Karincheti, however, also raised concerns about the non-level playing field for smaller firms which may not have access to high-end resources.
"Smaller firms don't have dedicated compliance teams or Data Protection Officers. But that's where technology platforms help — instead of building everything from scratch, they can use consent management systems that integrate via APIs, handle the full consent lifecycle, and maintain audit trails automatically," he said.
"The key is to start now. Map your data flows, understand what personal data you're collecting and why, implement consent collection interfaces, and build your breach response playbook. Don't wait until the deadline approaches," he cautioned.
According to Gartner's Kaushik, smaller firms have a real opportunity to catch up on data protection by focusing on data integrity alongside confidentiality.

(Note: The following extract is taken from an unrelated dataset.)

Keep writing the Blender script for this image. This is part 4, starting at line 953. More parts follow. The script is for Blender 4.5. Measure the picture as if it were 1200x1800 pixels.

"By 2028, investments in data protection focused on data integrity are expected to approach or reach the same level as those for confidentiality. This shift will help level the playing field, allowing SMEs to meet regulatory requirements and protect their customers' data with the same rigor as larger enterprises. Early investment in data integrity will be key to building resilience and trust," she explained.
Tech's The Way
Even as it's relatively easier for large companies or well-funded startups to quickly act on deploying these technologies, a better compliance scenario will be when these specialised tech will be democratised through easy access and at extremely low-cost. It is also highly unlikely that the companies will prefer manual scavenging and management of these datasets. However, systems such as automated consent management platforms, data discovery solutions, and integrated grievance systems along with human oversight will make it extremely easy for companies, which are seeking to comply and avoid any punitive actions by regulators on account of non-compliance.